Abstract
With the radical political change in 1979, Iran’s revolutionary state assumed the responsibility of re-rewriting the past history to forge a new sense of belonging, a particularly collective religious (Shia) identity. It launched a complex process of forgetting and remembering to first eliminate the ethnic (Persian), non-religious memories and heritage, associated and celebrated by the previous regime, and then establish a sense of continuity with the country’s Shia past; a feeling markedly engendered with a distinguishing symbolic reservoir of Shia traditions and memories, presented in history books, literature, the media, and everyday culture.
In this paper, I seek to analyze the political use of commemorative street names, reflecting on the ideological redefinition of modern Iranian identity. I compare changes in Tehran’s street names and analyze the widespread renaming of streets and public spaces in the city as one means of both ‘de-commemorating’ the pre-revolutionary regime and marking the Shia legacy and memories, as the signifiers of a widespread political maneuver to articulate a new version of the past and narrative of identity since the 1979 revolution. The new names commemorating a) revolutionary personalities and religious heroes, b) religiously significant events and ‘turning points’, c) sanctified sites, and d) religious ideals and principles and are assigned to forge a religious meaning for Iranian identity.
Though seemingly mundane and ostensibly present, symbolic and commemorative street names, I argue, are politically charged and constitute an integral part of the ongoing state-sponsored construction of national identity. Street names marking significant turning points in the history of a nation, its political leaders, historical heroes, and mythical legends, as well as the admired ancestral lands, represent the preferred narratives of collective past and identity symbolically.

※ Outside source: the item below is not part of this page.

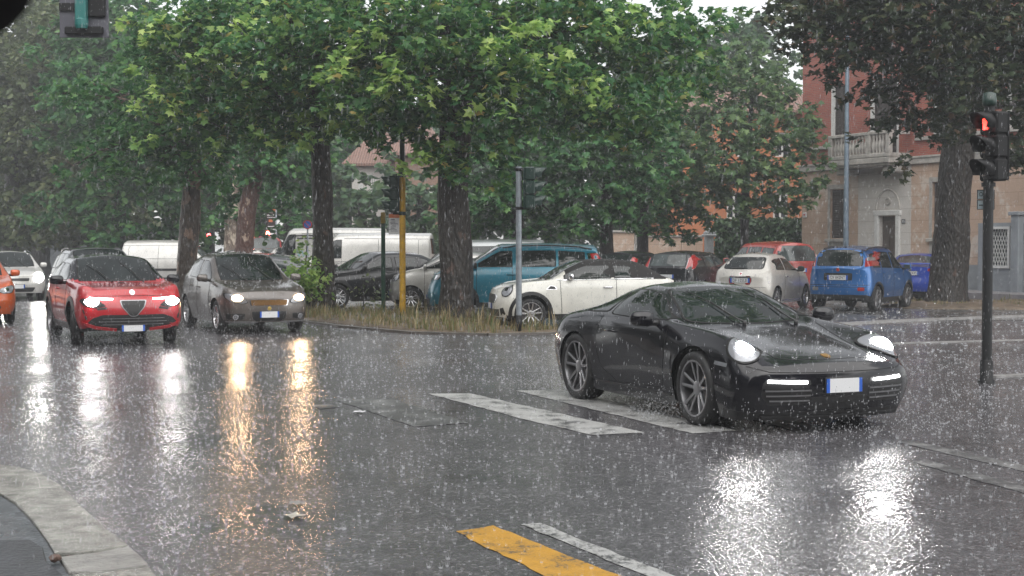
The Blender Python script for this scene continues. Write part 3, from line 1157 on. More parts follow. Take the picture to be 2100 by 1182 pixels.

As a case study, in this paper, I give particular attention to the renaming of Shayad Square and Tower, constructed in the previous regime to mark the 2,500th year of the foundation of the Imperial State in Iran, as the manifestation of the revolutionary regime’s effort to construct a new collective identity. In short, I argue that Tehran’s street names can be ‘read’ as a mirror of the state project seeking to ‘correct’ the long-lasting conflict over the meaning of Iranian identity and its ‘remembered’ collective memory.